Reivindicamos a alegria. Os sorrisos de pequenas e grandes conquistas devem retornar em nosso meio, sem nos preocupar com os direitos essenciais negados, pois eles marcharão no amanhecer para cada povo de grande país. Trabalho, arte, lazer, saúde e educação devem ser motivos para nossos risos e nossa programação.
Reivindicamos o direito às sementes. A produção de alimentos que seja regulada pelo debate da soberania do quê produzir e como produzir. A agrobiodiversidade precisa ser considerada no processo produtivo, de modo a fortalecer cada vez mais, a partir do resgate e conservação das sementes. É direito nosso continuar a história e a memória de mais de 10 mil anos de um processo simbiótico, onde os povos campesinos conservaram, melhoraram e selecionaram as sementes conforme a natureza permitiu. É semente dos povos, a serviço da humanidade!

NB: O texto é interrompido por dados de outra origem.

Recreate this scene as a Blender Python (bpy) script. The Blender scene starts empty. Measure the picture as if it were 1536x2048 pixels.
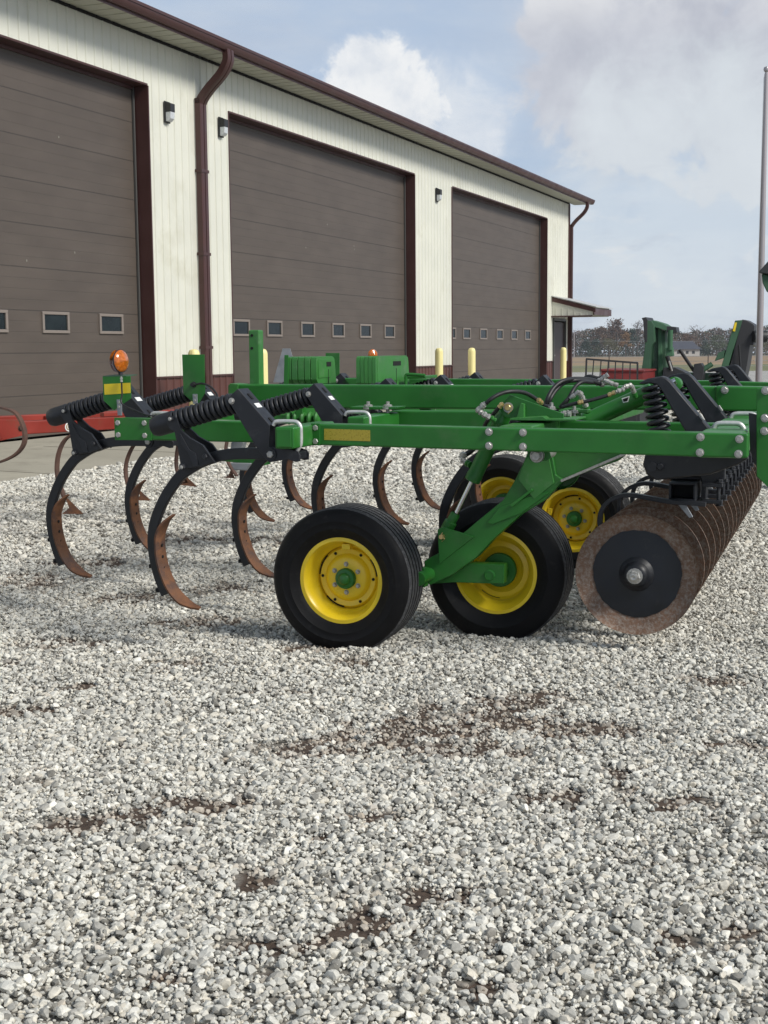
import bpy, math, random
import numpy as np
from mathutils import Vector, Matrix, noise
random.seed(7); RNG = np.random.default_rng(7)
C = bpy.context.scene.collection
rad = math.radians

# ------------------------------------------------------------------ camera frame
FPX, H = 2700.0, 1.52
PITCH, ROLL = math.atan(324/FPX), math.atan(.0083)
F_ = Vector((0, math.cos(PITCH), -math.sin(PITCH)))
R0 = Vector((1, 0, 0)); U0_ = Vector((0, math.sin(PITCH), math.cos(PITCH)))
R_ = math.cos(ROLL)*R0 - math.sin(ROLL)*U0_
U_ = math.cos(ROLL)*U0_ + math.sin(ROLL)*R0
CAM = Vector((0, 0, H))
def ray(x, y): return F_ + (x-768)/FPX*R_ - (y-1024)/FPX*U_
def on_z(x, y, z):
    d = ray(x, y); return CAM + d*((z-H)/d.z)
def at_y(x, y, Y):
    d = ray(x, y); return CAM + d*(Y/d.y)

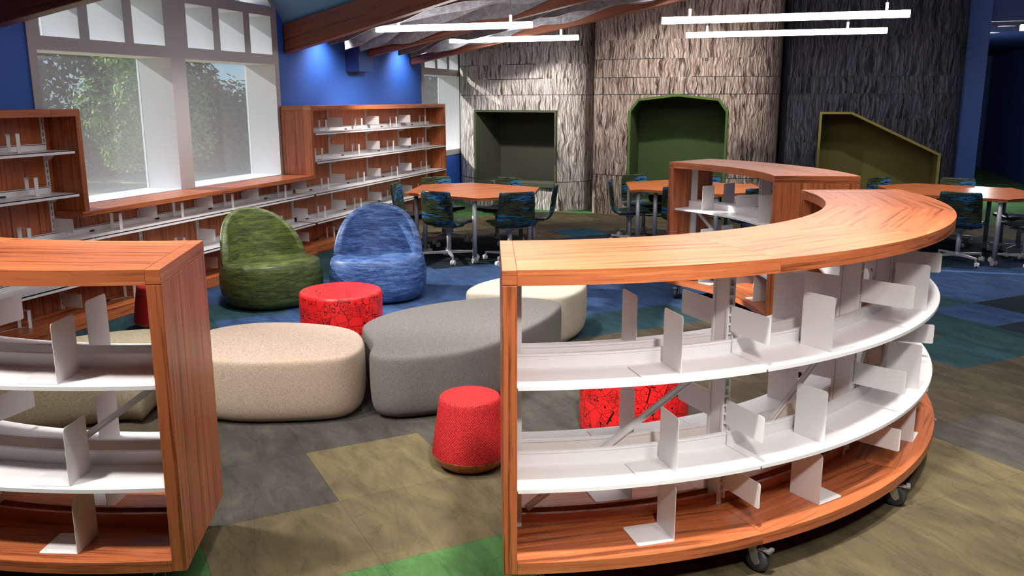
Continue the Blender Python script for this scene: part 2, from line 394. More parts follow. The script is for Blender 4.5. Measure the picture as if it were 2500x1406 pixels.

Reivindicamos o encontro e a união. Conclamamos a união entre sujeitos do campo e da cidade para a construção e fortalecimento de estratégias comunitárias e coletivas. Nós do campo plantamos e ao povo da cidade chegam os resultados de nosso trabalho, por isso é preciso estarmos atentos, fortes e em sintonia para impulsionar a luta por dignidade, pela construção de um Brasil popular e de um pacto pela vida, plena e em abundância.
Reivindicamos a partilha. Diante de tanta mesquinhez e das dificuldades amplas e estruturais que nos atravessam e se acumulam em tantas frentes, é preciso a garantia dos momentos em que possamos compartilhar. Com a mesa farta e diversa, fruto do trabalho de mulheres e homens, somos convite ao exercício da solidariedade. Sejamos a travessia rumo a um tempo de mais partilha do alimento, dos acontecimentos, dos abraços e dos olhares, dos sorrisos e também dos silêncios. Nossa reivindicação é a fartura de motivos para repartir, seja no alimento, na boa ou na boa prosa.
Reivindicamos a partilha da esperança farta para que transborde nossos horizontes.
Movimento Camponês Popular, Goiânia, 20 de julho de 2022.